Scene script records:

-*-

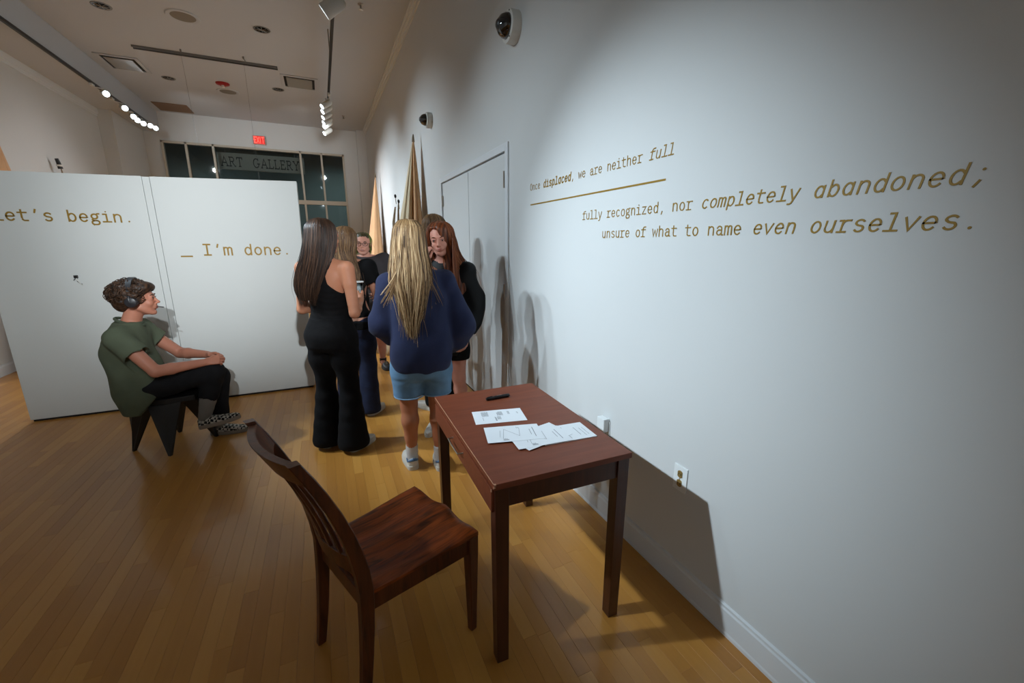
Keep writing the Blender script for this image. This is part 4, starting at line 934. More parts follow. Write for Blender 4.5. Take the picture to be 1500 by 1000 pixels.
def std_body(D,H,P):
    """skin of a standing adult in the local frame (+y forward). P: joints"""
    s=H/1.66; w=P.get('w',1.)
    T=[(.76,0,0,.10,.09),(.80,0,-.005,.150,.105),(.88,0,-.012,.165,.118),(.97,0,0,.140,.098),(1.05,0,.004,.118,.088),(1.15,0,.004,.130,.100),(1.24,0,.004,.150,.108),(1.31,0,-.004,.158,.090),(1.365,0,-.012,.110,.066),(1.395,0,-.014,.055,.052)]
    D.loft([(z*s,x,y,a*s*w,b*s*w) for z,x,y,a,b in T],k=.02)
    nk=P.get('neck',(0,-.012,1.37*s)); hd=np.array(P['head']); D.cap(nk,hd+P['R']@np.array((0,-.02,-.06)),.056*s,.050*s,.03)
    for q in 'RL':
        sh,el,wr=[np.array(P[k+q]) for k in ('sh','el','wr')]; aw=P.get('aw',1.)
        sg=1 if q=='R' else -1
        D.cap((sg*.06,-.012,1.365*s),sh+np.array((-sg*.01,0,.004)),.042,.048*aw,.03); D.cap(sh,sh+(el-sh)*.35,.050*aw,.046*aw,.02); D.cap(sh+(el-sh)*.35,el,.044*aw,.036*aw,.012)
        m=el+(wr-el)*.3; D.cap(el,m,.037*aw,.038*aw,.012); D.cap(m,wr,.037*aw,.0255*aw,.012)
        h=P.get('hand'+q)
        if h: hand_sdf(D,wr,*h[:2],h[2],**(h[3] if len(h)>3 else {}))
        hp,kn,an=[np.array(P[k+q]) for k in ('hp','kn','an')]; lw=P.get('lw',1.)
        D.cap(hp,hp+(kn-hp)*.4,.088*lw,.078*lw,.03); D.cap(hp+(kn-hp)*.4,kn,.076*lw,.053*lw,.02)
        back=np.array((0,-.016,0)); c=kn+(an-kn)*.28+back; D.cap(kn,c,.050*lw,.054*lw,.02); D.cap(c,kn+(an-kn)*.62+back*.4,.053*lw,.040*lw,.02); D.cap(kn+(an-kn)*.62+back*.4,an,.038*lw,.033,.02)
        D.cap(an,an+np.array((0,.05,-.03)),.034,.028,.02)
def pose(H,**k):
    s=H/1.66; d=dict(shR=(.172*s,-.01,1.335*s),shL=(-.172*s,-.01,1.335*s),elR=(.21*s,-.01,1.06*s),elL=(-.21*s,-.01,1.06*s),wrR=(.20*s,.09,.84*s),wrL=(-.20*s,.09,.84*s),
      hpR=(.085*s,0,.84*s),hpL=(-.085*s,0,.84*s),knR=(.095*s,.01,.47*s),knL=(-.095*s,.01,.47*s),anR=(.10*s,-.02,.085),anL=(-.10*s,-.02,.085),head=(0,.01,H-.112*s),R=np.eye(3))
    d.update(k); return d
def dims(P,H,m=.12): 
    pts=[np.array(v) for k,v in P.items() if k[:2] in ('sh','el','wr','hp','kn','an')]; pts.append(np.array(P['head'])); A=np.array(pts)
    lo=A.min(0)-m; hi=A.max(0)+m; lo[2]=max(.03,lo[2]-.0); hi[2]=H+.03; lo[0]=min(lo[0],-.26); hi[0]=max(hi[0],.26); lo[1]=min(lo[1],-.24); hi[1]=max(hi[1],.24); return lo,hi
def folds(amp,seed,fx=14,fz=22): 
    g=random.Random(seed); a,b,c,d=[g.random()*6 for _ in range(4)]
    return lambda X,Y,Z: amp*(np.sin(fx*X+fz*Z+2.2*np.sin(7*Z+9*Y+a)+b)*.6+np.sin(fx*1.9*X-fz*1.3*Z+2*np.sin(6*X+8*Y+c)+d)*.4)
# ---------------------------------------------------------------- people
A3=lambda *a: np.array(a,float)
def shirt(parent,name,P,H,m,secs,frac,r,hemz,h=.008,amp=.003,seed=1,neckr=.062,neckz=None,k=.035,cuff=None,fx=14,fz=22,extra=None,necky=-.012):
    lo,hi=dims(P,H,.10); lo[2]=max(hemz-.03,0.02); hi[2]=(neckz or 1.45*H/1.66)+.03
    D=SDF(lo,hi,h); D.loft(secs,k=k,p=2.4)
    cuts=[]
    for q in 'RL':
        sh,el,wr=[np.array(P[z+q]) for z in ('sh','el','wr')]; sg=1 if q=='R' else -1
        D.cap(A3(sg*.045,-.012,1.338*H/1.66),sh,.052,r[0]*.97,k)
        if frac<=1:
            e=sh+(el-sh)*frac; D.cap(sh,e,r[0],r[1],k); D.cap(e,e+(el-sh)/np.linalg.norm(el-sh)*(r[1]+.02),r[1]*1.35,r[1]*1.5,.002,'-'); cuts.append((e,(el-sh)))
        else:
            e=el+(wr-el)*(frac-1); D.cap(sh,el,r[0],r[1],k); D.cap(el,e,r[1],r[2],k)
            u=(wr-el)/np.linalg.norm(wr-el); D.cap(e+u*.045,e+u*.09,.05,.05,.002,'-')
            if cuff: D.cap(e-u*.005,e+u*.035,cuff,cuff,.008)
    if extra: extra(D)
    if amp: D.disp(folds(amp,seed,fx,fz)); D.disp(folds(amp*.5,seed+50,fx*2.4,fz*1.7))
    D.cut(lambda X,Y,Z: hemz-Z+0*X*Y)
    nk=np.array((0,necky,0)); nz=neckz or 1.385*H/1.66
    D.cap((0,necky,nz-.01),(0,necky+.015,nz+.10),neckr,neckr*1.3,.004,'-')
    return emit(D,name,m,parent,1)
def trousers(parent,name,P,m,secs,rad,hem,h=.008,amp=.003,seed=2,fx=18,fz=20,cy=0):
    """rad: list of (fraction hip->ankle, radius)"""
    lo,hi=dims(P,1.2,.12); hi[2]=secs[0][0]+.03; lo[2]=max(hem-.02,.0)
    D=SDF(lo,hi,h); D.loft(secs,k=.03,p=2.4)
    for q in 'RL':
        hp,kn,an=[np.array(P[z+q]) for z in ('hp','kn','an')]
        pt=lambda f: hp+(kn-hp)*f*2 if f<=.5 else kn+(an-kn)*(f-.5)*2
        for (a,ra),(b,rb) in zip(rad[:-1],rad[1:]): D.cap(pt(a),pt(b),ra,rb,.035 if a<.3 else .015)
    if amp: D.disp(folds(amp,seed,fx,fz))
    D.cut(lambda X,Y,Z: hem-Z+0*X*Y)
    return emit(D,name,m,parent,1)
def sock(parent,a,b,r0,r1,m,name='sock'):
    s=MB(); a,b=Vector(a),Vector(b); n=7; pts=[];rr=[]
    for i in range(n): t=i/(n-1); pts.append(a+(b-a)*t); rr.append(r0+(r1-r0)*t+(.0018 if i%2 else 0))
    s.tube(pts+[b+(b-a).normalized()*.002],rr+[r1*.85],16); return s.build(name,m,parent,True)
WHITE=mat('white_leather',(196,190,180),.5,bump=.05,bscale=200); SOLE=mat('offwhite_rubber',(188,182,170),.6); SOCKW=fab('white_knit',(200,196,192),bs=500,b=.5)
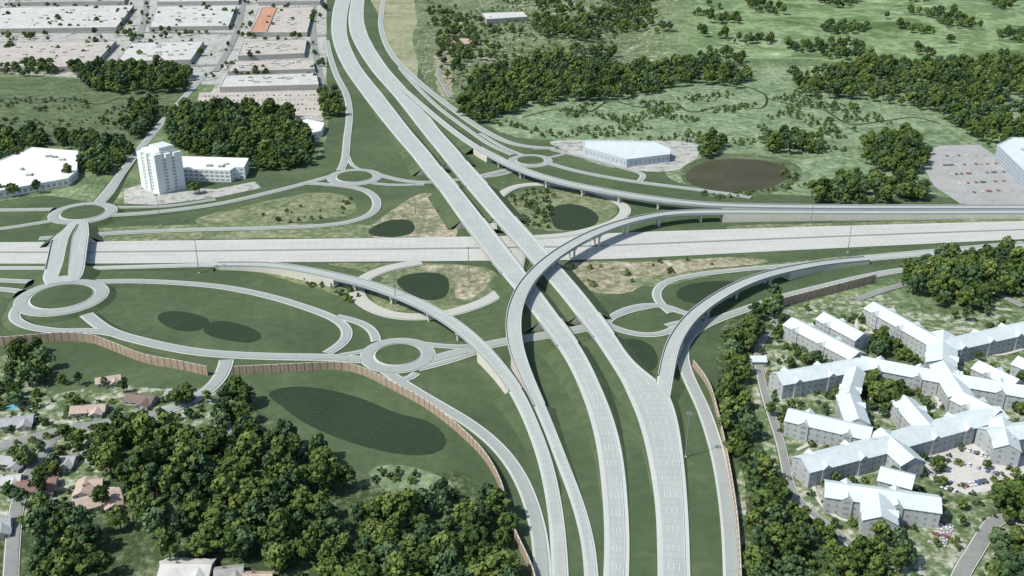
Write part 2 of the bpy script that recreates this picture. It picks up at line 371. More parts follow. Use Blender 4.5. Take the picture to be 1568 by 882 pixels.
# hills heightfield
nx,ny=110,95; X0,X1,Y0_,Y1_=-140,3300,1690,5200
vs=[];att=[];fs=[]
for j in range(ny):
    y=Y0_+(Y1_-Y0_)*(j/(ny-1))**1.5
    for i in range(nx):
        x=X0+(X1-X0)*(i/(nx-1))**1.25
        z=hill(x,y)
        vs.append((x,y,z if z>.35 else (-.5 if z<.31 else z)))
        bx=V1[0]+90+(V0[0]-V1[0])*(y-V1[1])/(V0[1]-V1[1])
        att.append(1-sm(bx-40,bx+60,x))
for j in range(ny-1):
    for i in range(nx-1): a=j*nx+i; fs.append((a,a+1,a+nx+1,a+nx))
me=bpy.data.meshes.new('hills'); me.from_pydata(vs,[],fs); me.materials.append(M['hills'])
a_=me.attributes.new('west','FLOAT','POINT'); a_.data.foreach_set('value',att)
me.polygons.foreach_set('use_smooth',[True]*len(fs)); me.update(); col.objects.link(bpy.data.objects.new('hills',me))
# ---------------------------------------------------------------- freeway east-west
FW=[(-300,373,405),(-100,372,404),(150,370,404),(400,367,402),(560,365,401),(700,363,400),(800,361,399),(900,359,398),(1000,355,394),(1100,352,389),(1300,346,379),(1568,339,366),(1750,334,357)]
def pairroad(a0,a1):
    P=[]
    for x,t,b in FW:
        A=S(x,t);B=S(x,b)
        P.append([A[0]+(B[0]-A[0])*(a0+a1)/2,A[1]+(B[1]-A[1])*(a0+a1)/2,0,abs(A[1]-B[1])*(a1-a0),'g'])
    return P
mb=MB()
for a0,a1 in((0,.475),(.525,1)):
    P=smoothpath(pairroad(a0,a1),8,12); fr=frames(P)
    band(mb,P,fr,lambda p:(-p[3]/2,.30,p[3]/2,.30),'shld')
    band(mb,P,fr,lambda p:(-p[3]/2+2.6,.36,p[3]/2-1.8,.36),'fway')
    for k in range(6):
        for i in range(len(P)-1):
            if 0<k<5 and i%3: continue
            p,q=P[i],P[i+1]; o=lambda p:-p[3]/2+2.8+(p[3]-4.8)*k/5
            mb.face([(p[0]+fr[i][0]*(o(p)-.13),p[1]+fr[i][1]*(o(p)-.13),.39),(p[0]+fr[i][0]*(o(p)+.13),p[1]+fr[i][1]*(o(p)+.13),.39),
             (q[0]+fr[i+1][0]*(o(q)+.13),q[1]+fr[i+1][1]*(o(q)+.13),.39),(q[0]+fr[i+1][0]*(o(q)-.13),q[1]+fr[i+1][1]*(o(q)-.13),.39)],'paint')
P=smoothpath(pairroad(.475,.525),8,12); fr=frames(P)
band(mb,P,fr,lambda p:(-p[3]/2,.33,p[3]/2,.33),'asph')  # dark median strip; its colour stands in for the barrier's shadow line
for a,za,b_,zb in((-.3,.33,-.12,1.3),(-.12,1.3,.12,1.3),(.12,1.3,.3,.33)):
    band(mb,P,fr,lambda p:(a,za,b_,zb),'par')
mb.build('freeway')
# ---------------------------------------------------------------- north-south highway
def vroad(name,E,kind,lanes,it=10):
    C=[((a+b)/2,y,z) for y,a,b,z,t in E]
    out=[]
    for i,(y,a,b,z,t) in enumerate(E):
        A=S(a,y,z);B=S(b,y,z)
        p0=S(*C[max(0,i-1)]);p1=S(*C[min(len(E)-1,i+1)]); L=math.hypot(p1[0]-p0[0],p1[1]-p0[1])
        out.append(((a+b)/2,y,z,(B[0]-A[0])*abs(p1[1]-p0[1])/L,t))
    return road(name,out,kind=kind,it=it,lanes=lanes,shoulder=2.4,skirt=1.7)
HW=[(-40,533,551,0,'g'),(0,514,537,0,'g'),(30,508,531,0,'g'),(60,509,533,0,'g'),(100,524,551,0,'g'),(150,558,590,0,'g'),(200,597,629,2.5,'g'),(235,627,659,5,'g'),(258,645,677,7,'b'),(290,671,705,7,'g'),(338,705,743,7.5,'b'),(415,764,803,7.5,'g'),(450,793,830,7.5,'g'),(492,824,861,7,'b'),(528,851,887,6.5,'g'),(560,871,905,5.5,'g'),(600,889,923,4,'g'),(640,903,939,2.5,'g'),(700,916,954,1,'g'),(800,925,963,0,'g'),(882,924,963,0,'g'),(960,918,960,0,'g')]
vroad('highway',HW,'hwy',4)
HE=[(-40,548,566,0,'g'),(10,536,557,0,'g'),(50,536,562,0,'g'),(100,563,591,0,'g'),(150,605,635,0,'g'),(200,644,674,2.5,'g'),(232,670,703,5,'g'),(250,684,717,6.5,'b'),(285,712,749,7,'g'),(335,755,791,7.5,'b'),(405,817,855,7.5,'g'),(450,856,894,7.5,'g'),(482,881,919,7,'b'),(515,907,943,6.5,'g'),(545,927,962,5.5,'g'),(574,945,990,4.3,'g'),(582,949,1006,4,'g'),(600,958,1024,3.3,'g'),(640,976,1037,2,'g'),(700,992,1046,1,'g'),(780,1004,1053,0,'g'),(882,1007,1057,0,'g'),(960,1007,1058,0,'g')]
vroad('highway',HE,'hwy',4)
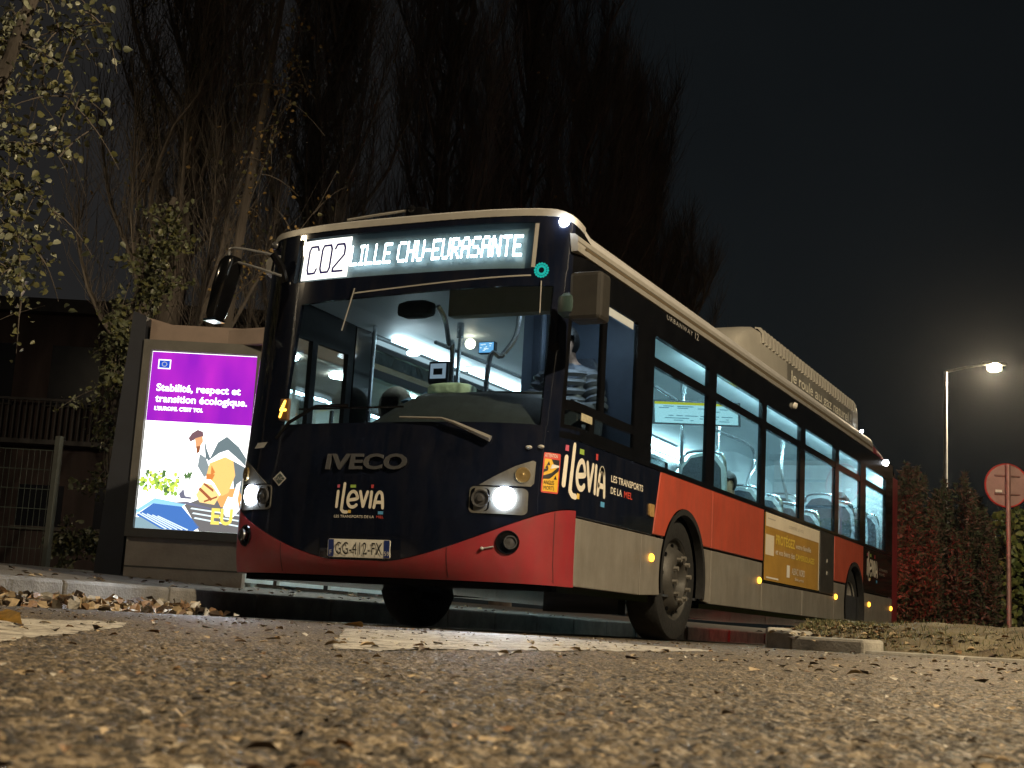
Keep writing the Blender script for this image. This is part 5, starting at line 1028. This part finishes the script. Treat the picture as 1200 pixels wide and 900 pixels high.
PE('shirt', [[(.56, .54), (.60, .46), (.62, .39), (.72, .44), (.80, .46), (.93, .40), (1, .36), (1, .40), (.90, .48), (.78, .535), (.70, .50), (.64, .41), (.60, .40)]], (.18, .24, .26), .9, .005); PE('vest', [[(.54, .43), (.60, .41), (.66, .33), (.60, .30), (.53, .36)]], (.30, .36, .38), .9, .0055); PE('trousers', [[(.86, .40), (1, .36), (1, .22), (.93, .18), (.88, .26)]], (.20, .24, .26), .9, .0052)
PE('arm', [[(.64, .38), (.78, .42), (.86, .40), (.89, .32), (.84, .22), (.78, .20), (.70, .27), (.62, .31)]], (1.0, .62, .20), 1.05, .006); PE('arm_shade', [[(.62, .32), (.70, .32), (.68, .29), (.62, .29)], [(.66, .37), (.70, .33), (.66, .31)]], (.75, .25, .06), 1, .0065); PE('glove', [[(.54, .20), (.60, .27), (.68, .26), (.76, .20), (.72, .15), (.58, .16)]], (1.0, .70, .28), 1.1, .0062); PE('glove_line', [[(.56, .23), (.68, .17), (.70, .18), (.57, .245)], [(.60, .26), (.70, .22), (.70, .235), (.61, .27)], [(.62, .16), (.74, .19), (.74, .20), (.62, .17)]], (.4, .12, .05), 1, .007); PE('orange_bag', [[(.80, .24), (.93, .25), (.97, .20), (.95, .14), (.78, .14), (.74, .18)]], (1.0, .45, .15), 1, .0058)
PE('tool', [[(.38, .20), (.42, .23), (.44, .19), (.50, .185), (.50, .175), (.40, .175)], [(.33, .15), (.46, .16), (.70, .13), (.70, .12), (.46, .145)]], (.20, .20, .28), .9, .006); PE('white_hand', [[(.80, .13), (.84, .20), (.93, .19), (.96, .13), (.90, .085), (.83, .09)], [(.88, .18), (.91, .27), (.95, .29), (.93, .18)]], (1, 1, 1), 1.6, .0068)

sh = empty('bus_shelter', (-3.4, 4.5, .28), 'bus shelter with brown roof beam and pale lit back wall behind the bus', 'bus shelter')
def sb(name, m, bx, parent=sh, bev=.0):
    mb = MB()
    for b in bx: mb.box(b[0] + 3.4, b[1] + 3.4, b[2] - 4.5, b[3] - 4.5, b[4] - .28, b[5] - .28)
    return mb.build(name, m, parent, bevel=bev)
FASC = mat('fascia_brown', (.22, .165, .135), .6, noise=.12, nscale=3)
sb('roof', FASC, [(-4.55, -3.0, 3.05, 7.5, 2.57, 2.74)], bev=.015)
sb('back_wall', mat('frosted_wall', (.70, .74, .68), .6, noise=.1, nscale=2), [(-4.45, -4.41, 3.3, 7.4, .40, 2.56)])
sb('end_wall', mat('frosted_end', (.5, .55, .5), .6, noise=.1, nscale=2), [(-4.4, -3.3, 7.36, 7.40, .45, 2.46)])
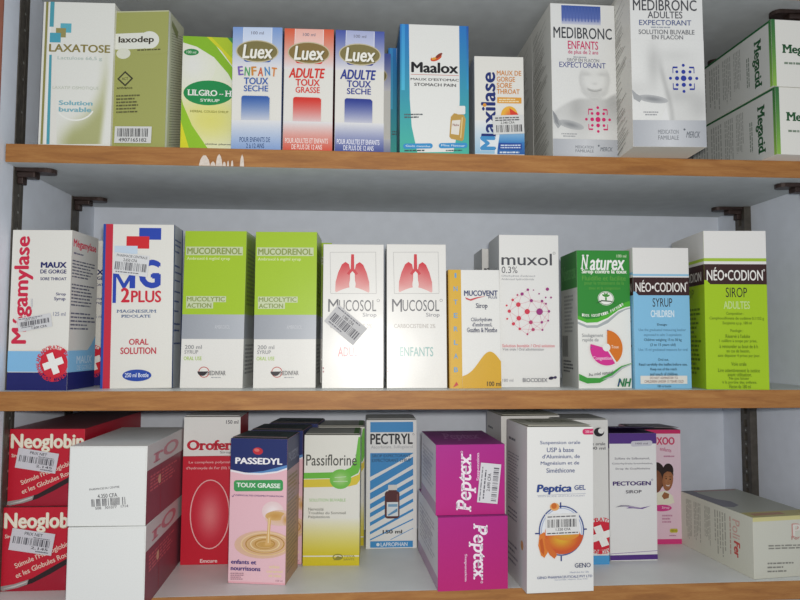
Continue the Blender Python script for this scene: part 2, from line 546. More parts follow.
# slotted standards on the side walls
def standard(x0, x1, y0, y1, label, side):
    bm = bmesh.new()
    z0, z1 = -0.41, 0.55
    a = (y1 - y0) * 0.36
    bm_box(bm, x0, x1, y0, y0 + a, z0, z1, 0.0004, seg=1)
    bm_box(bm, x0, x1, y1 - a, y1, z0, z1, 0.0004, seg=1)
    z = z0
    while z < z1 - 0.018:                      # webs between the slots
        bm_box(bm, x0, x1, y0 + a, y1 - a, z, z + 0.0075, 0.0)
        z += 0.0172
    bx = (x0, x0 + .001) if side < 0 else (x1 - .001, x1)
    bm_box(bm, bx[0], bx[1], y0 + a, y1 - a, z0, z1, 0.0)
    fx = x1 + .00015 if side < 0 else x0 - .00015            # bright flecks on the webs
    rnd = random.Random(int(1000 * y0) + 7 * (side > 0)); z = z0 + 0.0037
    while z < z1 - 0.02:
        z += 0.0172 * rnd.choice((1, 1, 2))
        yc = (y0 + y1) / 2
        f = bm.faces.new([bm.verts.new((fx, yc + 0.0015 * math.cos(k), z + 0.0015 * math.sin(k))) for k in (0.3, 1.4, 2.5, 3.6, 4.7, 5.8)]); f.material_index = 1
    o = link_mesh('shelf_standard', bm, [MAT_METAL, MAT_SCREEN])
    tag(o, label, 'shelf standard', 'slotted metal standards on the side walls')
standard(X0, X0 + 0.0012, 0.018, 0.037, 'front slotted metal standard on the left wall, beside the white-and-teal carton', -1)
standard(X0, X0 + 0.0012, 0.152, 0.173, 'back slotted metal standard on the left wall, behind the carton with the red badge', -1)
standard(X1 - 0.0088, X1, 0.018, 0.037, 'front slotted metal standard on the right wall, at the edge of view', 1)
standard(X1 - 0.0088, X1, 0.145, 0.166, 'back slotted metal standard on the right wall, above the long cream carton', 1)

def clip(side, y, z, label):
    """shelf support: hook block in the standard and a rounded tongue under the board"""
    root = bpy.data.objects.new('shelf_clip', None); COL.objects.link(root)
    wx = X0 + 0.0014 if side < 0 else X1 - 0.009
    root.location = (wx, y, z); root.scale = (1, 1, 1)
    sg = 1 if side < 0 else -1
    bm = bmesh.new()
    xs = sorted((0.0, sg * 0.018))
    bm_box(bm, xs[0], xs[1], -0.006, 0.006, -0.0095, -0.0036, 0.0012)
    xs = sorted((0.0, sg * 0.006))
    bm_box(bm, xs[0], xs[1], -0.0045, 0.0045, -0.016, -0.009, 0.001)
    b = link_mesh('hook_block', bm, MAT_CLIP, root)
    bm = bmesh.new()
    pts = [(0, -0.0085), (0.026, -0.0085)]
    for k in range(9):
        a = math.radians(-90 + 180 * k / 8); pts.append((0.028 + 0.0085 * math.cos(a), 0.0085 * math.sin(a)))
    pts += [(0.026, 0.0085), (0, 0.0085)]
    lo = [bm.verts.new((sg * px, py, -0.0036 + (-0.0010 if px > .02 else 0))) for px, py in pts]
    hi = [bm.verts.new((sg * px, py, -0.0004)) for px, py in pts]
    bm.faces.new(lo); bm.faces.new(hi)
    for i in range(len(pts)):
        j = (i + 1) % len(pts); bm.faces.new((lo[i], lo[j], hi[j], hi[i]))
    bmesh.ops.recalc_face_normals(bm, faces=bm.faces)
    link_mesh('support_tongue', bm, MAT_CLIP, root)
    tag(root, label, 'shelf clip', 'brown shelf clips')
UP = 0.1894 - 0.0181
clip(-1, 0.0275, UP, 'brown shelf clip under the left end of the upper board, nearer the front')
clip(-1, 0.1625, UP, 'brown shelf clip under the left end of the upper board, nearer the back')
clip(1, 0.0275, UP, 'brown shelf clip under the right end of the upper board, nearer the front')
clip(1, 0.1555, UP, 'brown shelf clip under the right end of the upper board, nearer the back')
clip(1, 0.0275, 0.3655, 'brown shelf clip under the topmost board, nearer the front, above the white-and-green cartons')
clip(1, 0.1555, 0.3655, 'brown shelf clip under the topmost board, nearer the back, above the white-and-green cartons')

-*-

Exercise requirements:
Above are the records; from them, give again exactly the lines from the one containing "900 pixels high." to the one containing "1), 1.6, .0068)", both lines included, and nothing more.

Solution to this task:
Keep writing the Blender script for this image. This is part 5, starting at line 1028. This part finishes the script. Treat the picture as 1200 pixels wide and 900 pixels high.
PE('shirt', [[(.56, .54), (.60, .46), (.62, .39), (.72, .44), (.80, .46), (.93, .40), (1, .36), (1, .40), (.90, .48), (.78, .535), (.70, .50), (.64, .41), (.60, .40)]], (.18, .24, .26), .9, .005); PE('vest', [[(.54, .43), (.60, .41), (.66, .33), (.60, .30), (.53, .36)]], (.30, .36, .38), .9, .0055); PE('trousers', [[(.86, .40), (1, .36), (1, .22), (.93, .18), (.88, .26)]], (.20, .24, .26), .9, .0052)
PE('arm', [[(.64, .38), (.78, .42), (.86, .40), (.89, .32), (.84, .22), (.78, .20), (.70, .27), (.62, .31)]], (1.0, .62, .20), 1.05, .006); PE('arm_shade', [[(.62, .32), (.70, .32), (.68, .29), (.62, .29)], [(.66, .37), (.70, .33), (.66, .31)]], (.75, .25, .06), 1, .0065); PE('glove', [[(.54, .20), (.60, .27), (.68, .26), (.76, .20), (.72, .15), (.58, .16)]], (1.0, .70, .28), 1.1, .0062); PE('glove_line', [[(.56, .23), (.68, .17), (.70, .18), (.57, .245)], [(.60, .26), (.70, .22), (.70, .235), (.61, .27)], [(.62, .16), (.74, .19), (.74, .20), (.62, .17)]], (.4, .12, .05), 1, .007); PE('orange_bag', [[(.80, .24), (.93, .25), (.97, .20), (.95, .14), (.78, .14), (.74, .18)]], (1.0, .45, .15), 1, .0058)
PE('tool', [[(.38, .20), (.42, .23), (.44, .19), (.50, .185), (.50, .175), (.40, .175)], [(.33, .15), (.46, .16), (.70, .13), (.70, .12), (.46, .145)]], (.20, .20, .28), .9, .006); PE('white_hand', [[(.80, .13), (.84, .20), (.93, .19), (.96, .13), (.90, .085), (.83, .09)], [(.88, .18), (.91, .27), (.95, .29), (.93, .18)]], (1, 1, 1), 1.6, .0068)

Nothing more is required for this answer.